A finalidade do juizado especial é, sempre que possível, propiciar a conciliação entre as partes. No que diz respeito ao juizado especial criminal, o que se busca é reparar o dano social ocasionado pela conduta. Segundo Luís Flávio Gomes, as vantagens do sistema de resolução de delitos pequenos por meio da conciliação ou do consenso são inúmeras, e inquestionáveis , principalmente por afastar, de certo modo, a morosidade da justiça criminal. Por estes motivos, defende-se que, segundo uma ótica da teoria dos jogos, a melhor escolha disponível para as partes envoltas em um conflito relativo ao cometimento de um delito de menor importância seria de fato a conciliação.
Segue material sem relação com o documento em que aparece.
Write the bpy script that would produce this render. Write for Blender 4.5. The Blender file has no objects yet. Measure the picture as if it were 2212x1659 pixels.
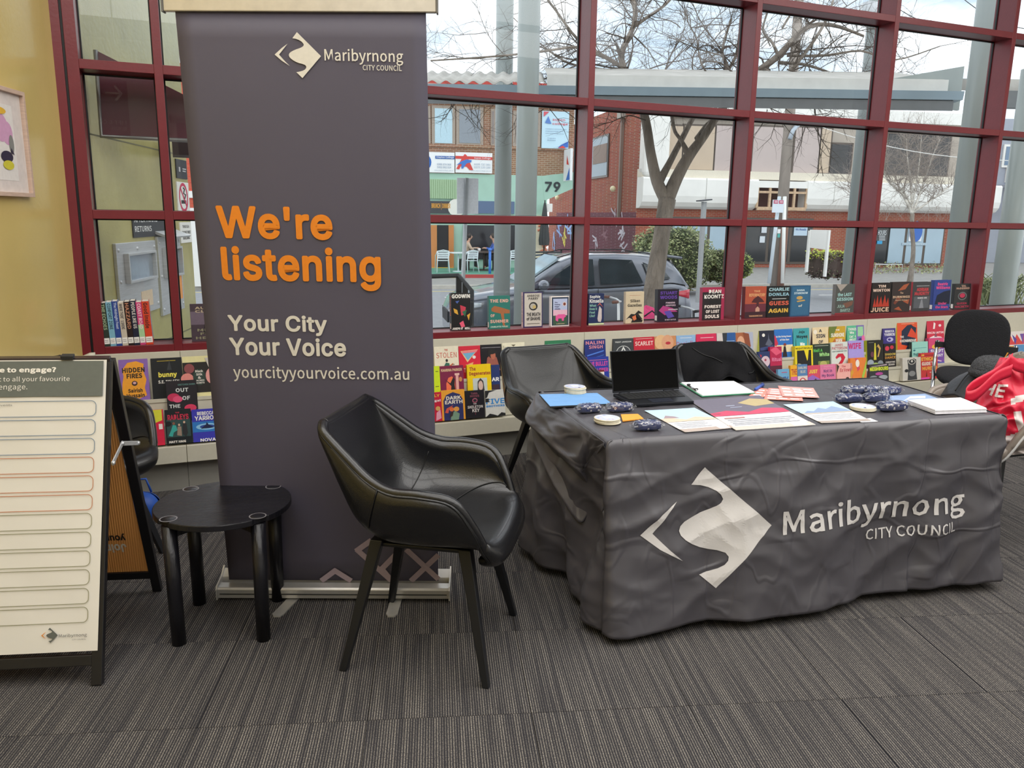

Outros institutos jurídicos (desta vez, provenientes de ordenamentos jurídicos alienígenas), guardam alguma relação com a teoria dos jogos, de acordo com o mesmo raciocínio desenvolvido em relação à conciliação nos juizados especiais criminais, são eles, o guilty plea e o plea bargaining, do ordenamento norte americano. O guilty plea consiste na atitude do suspeito em declarar-se culpado, enquanto o plea bargaining consiste em uma negociação entre acusação e defesa, buscando sempre a confissão em troca da acusação por crime menos grave ou redução de pena. Como vantagens desses institutos no ordenamento jurídico norte americano , podemos apontar as mesmas acarretadas pela conciliação nos juizados especiais em âmbito nacional, a saber, a celeridade e a economia processuais, gerando maior eficiência, e ainda benefícios aos envolvidos. Mais uma vez a teoria dos jogos, no que diz respeito à sua aplicabilidade prática, apontaria para uma acordo entre acusação em defesa, como alternativa propensa a melhores retornos a ambas as partes, muito embora hajam aqueles que considerem que tais institutos podem ser prejudiciais na medida em que aplicariam à administração da justiça princípios capitalistas como a busca pela mera produtividade, que refletiria enganosamente em eficácia jurisdicional.
Devemos ressaltar o modelo de transação penal adotado pelo ordenamento jurídico brasileiro difere dos institutos alienígenas apresentados, visto que no caso pátrio, não há necessidade do acusado declarar-se culpado das acusações a ele imputadas.